Question

An optical fibre consists of a core having refractive index ${\mu }_1$ surrounded by a cladding of refractive index ${\mu }_2$ $({\mu }_2<{\mu }_1)$. A beam of light enters from the air at an angle of $\alpha$ with the axis of the fibre. The highest value of $\alpha$ for which ray can be travelled through fiber is

• A. ${\cos }^{-1}\sqrt{{\mu }_2^2-{\mu }_1^2}$
• B. ${\sin }^{-1}\sqrt{{\mu }_1^2-{\mu }_2^2}$
• C. ${\tan }^{-1}\sqrt{{\mu }_1^2-{\mu }_2^2}$
• D. ${\cos }^{-1}\sqrt{{\mu }_1^2-{\mu }_2^2}$

Answer 1

The correct option is B ${\sin }^{-1}\sqrt{{\mu }_1^2-{\mu }_2^2}$


This is only possible when TIR occurs inside the core.

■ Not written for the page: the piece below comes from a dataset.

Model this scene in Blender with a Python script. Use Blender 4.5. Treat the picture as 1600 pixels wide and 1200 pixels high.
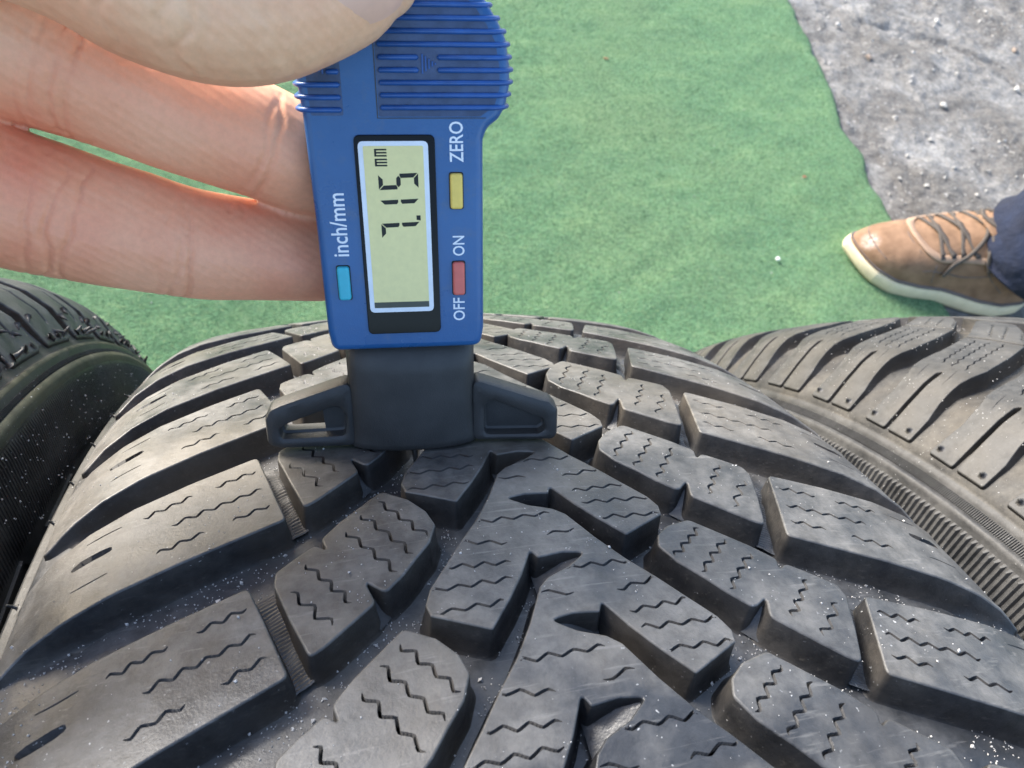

So for TIR (total internal reflection),
$i>i_c$
where, $i_c$ is the critical angle

$\Rightarrow \sin i>(\sin i_c=\frac{{\mu }_2}{{\mu }_1}).......\left(1\right)$

Now apply Snell's law at the end surface of fibre

${\mu }_{air}\sin \alpha ={\mu }_1\sin r$

$\Rightarrow \sin \alpha ={\mu }_1\sin r.....\left(2\right)$

From above diagram,

$i+r={90}^{\circ }$

$\Rightarrow r={90}^{\circ }-i$

putting in eq.$\left(2\right)$, we get

$\Rightarrow \sin \alpha ={\mu }_1\sin ({90}^{\circ }-i)$

$\Rightarrow \sin \alpha ={\mu }_1\cos i={\mu }_1\sqrt{1-{\sin }^{2}i}$

For maximum value of $\alpha ,\sin i=\frac{{\mu }_2}{{\mu }_1}$

$\therefore \sin \alpha ={\mu }_1\sqrt{1-({\mu }_2/{\mu }_1{)}^2}$

$\Rightarrow \alpha ={\sin }^{-1}\sqrt{({\mu }_1^2-{\mu }_2^2)}$

Hence, option $\left(b\right)$ is correct.